A new state management agency, the Georgia Technology Authority, was created to manage the mammoth project and the contract linked vendor payments to achievement of project milestones. 

“We had our service management organization staffed and ready to go before our service providers hit the ground,” director Patrick Moore said. To make that happen, Moore said, “We spent a lot of time communicating with agency heads. There was nobody who could say we didn’t look them in the eye and tell them what we were doing and why we were doing it.”

Still, Moore said the biggest challenge has been holding vendors back from launching new phases of the project before agency managers were ready. He admits that there have been some “dips in service” since IBM took control of some 80 percent of the network in June 2009. But customer satisfaction surveys have been improving ever since, and the project is on-budget and only two months behind schedule.

Now comes the hard part — consolidating the networks of every state agency into a seamless whole. Moore said he hopes Georgia’s careful planning and early agency involvement will allow it to avoid the pitfalls that have bogged down so many other state projects.

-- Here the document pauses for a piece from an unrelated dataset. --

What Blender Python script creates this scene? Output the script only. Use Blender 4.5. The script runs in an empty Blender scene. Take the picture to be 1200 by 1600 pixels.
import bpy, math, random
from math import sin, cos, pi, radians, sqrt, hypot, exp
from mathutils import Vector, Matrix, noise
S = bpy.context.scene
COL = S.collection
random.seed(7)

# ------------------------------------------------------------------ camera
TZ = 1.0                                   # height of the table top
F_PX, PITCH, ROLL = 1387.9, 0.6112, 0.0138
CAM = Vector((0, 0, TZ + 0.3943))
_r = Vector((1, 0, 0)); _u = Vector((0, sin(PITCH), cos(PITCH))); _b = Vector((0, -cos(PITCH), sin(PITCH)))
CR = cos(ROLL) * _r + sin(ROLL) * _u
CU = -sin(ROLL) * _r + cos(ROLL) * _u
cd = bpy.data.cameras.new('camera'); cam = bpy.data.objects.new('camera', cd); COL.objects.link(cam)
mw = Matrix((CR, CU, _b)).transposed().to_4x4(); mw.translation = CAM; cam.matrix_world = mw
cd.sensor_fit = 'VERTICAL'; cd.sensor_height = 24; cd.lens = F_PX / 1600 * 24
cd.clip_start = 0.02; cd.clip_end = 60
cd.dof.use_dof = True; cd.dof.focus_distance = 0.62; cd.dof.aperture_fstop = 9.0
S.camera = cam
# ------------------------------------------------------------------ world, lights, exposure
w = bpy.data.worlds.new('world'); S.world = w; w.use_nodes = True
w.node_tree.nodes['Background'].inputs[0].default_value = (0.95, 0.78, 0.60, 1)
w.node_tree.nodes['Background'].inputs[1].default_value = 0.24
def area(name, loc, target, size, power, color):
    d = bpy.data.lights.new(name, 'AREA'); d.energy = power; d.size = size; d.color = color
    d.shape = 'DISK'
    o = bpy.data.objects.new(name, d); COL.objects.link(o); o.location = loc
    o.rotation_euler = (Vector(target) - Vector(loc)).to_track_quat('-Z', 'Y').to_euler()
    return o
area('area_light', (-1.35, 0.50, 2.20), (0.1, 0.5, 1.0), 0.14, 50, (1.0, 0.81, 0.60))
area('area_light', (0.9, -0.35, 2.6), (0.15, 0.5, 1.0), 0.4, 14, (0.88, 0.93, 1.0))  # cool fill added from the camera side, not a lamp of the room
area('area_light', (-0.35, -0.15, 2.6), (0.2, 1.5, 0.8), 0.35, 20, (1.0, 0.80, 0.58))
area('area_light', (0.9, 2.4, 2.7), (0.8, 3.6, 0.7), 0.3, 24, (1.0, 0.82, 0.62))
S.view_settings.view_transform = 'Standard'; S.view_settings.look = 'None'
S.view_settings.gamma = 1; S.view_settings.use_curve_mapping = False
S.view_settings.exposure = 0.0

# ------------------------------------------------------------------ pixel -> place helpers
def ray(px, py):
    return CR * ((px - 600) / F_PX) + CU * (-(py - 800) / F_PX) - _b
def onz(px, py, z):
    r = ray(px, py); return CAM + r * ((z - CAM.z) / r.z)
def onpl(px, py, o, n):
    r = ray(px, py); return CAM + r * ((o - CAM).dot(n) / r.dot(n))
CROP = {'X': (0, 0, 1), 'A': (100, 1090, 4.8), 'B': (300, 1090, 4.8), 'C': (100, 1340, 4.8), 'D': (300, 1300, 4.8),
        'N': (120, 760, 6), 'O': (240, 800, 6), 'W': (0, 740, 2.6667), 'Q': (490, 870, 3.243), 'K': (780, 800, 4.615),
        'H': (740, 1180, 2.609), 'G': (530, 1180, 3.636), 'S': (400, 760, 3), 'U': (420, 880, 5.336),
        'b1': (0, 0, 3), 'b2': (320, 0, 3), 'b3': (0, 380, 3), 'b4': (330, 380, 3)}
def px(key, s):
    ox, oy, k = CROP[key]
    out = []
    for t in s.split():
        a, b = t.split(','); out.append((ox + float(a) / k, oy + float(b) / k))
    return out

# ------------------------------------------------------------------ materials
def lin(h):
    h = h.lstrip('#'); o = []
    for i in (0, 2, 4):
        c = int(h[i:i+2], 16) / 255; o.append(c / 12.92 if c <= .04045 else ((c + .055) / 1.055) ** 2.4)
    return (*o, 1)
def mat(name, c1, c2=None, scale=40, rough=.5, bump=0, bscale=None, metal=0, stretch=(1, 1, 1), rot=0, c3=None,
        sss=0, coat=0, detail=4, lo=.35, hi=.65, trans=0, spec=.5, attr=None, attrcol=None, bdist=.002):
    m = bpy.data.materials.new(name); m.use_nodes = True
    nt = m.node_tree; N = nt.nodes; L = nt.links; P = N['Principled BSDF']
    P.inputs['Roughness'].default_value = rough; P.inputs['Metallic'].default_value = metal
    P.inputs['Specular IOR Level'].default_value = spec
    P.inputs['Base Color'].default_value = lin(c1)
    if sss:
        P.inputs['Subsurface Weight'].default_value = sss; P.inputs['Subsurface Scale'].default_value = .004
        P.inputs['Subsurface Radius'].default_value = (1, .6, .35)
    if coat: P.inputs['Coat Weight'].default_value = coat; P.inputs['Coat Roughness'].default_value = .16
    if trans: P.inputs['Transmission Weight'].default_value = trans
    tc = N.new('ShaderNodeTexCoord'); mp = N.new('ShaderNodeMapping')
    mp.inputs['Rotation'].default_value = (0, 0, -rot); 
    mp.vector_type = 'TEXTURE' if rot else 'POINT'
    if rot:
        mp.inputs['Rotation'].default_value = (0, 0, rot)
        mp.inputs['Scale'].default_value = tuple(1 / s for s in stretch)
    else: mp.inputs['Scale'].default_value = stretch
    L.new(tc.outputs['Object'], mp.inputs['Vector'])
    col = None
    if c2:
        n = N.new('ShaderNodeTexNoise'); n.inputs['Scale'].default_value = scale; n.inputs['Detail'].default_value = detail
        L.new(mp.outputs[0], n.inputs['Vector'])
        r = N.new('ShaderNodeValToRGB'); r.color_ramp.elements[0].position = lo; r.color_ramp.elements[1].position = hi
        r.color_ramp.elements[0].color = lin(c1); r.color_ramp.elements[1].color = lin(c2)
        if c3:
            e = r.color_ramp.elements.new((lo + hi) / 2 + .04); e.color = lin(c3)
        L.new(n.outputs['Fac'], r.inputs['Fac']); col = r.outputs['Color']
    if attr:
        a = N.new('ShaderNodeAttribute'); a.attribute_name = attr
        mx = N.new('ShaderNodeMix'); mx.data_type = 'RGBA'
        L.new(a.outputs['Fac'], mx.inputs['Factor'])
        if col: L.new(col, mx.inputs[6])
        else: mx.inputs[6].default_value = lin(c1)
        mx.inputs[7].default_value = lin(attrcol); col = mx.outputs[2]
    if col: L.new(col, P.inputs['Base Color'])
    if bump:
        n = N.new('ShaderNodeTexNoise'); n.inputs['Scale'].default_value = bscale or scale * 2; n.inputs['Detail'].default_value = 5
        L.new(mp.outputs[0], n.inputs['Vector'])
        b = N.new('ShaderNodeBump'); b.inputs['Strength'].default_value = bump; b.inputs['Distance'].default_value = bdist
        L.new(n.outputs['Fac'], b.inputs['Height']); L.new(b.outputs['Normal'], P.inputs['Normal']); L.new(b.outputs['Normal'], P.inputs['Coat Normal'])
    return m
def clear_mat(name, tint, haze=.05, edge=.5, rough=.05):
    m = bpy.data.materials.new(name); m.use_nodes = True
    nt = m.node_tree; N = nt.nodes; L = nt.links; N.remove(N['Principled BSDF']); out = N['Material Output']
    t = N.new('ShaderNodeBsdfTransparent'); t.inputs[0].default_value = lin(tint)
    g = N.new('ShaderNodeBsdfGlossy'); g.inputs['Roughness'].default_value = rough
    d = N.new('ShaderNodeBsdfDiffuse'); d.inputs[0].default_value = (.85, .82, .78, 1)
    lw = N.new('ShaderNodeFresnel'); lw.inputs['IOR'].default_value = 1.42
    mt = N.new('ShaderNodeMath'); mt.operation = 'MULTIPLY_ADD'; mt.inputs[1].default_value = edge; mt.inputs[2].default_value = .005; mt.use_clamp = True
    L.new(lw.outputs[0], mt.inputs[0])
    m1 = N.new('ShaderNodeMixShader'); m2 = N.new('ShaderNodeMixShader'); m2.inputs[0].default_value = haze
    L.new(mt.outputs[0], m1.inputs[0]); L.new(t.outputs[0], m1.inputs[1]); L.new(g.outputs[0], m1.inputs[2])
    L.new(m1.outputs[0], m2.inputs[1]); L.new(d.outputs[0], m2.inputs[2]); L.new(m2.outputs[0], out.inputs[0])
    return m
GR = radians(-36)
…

No matter how well a vendor performs, it is up to the state officials managing the project to ensure that the new systems are capable of meeting the state’s obligations. “There is a misconception that when you outsource, the provider is going to come in and do all of the work,” Moore said. “It doesn’t quite work like that. The state bears a very large burden to make the deal work. At the end of the day, they are still the ones responsible for delivering the services.”